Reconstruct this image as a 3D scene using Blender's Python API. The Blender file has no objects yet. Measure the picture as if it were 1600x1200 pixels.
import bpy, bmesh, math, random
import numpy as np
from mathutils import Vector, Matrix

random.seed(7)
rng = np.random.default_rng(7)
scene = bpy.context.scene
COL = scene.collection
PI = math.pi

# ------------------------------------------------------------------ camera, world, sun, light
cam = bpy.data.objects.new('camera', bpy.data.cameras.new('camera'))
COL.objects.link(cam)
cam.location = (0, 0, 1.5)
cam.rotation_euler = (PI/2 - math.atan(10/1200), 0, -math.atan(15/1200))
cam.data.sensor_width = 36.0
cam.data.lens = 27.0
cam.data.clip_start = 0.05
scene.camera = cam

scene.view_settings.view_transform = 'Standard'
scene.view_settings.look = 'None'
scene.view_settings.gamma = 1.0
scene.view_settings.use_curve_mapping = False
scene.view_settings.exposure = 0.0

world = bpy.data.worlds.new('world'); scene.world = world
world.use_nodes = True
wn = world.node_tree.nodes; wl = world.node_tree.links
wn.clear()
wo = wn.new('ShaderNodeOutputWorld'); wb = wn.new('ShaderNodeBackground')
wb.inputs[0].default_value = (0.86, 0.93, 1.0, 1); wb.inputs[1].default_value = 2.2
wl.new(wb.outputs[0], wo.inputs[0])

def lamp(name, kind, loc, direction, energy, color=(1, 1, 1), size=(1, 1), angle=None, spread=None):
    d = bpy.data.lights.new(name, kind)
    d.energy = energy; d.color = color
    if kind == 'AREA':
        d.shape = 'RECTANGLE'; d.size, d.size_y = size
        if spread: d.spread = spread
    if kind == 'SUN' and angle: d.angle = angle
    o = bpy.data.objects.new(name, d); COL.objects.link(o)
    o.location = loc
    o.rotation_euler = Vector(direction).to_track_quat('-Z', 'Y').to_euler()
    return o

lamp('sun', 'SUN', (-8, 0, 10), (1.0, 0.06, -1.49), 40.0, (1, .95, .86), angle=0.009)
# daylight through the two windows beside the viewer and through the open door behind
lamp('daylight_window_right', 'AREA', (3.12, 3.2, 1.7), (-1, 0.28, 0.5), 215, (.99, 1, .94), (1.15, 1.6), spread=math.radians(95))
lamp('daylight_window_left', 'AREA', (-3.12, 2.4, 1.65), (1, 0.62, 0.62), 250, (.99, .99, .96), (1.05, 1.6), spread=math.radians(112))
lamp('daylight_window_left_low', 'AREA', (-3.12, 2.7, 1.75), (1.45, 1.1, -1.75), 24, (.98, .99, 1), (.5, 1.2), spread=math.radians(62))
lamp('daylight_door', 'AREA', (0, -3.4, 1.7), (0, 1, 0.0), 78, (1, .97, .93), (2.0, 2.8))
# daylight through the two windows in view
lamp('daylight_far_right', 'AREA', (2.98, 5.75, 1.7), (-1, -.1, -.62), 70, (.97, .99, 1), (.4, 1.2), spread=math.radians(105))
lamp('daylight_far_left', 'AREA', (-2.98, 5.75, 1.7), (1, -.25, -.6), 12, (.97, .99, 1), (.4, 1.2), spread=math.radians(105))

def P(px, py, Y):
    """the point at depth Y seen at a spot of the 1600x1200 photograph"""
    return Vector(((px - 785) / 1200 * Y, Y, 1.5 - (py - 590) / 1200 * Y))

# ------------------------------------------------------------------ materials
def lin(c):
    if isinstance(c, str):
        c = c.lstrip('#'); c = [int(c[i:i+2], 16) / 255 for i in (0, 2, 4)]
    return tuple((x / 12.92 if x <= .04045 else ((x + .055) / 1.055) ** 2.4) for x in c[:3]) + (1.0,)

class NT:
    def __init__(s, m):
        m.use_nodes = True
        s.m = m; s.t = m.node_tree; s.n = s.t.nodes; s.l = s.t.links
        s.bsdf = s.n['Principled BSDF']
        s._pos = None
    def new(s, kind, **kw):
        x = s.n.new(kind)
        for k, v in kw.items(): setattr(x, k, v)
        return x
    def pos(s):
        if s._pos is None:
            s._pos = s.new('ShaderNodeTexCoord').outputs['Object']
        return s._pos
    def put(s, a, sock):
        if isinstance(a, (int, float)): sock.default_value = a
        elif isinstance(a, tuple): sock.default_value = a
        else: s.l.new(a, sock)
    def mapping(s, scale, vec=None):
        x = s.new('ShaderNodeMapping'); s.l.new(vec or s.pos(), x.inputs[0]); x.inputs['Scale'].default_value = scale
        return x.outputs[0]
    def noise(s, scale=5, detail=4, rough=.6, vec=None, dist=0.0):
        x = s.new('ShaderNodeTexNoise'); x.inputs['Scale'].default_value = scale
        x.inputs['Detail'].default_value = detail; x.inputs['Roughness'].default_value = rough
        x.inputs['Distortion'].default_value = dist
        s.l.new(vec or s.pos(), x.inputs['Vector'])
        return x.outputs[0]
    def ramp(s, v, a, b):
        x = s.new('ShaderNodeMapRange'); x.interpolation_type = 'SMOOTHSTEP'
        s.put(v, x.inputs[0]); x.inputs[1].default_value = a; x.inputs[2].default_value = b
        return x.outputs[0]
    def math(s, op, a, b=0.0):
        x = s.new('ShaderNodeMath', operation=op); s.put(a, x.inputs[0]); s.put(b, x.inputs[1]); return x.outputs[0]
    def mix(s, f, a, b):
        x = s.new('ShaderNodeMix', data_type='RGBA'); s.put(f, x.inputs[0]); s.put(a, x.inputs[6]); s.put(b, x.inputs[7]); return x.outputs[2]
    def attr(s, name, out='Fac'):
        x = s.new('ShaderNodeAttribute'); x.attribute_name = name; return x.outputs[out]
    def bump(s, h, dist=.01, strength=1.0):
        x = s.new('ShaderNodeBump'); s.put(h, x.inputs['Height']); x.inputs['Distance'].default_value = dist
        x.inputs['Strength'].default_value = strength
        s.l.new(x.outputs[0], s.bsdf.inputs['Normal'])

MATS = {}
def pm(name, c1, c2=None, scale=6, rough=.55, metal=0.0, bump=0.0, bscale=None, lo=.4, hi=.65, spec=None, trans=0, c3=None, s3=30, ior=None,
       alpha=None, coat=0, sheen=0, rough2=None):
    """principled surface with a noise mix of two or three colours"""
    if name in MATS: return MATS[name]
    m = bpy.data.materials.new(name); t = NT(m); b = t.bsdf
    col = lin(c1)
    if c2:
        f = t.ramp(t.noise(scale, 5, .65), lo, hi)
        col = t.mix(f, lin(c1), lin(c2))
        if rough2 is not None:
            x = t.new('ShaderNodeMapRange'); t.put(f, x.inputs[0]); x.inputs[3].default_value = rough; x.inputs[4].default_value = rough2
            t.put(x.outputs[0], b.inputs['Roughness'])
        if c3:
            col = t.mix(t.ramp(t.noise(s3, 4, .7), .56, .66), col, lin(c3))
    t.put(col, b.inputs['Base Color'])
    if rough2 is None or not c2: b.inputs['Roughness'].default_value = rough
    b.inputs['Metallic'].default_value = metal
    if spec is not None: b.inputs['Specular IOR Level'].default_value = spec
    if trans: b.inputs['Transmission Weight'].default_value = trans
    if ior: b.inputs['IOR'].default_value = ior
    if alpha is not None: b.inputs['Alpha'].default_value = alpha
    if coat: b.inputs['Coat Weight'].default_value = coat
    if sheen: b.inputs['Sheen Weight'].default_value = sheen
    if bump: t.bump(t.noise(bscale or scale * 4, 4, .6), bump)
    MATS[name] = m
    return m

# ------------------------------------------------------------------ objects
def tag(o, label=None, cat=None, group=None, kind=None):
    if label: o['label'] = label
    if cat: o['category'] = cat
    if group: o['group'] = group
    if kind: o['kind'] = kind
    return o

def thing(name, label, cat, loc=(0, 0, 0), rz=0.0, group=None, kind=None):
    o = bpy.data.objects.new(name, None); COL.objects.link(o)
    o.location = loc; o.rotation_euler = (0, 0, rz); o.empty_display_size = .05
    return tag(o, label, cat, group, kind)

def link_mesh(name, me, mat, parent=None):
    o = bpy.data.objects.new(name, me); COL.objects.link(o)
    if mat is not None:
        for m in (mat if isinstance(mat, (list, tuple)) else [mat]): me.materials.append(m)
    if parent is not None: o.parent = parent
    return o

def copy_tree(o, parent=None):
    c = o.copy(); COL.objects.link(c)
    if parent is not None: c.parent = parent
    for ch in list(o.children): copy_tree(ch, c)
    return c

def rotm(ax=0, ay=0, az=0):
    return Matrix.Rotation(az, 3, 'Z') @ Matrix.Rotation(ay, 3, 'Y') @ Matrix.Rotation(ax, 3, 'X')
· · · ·
● PROMPT: Starting with the first line of the data above, copy each line exactly until you reach the line with "scene.view_settings.exposure = 0.0"; include that line as well.

● THE REPLY:
Reconstruct this image as a 3D scene using Blender's Python API. The Blender file has no objects yet. Measure the picture as if it were 1600x1200 pixels.
import bpy, bmesh, math, random
import numpy as np
from mathutils import Vector, Matrix

random.seed(7)
rng = np.random.default_rng(7)
scene = bpy.context.scene
COL = scene.collection
PI = math.pi

# ------------------------------------------------------------------ camera, world, sun, light
cam = bpy.data.objects.new('camera', bpy.data.cameras.new('camera'))
COL.objects.link(cam)
cam.location = (0, 0, 1.5)
cam.rotation_euler = (PI/2 - math.atan(10/1200), 0, -math.atan(15/1200))
cam.data.sensor_width = 36.0
cam.data.lens = 27.0
cam.data.clip_start = 0.05
scene.camera = cam

scene.view_settings.view_transform = 'Standard'
scene.view_settings.look = 'None'
scene.view_settings.gamma = 1.0
scene.view_settings.use_curve_mapping = False
scene.view_settings.exposure = 0.0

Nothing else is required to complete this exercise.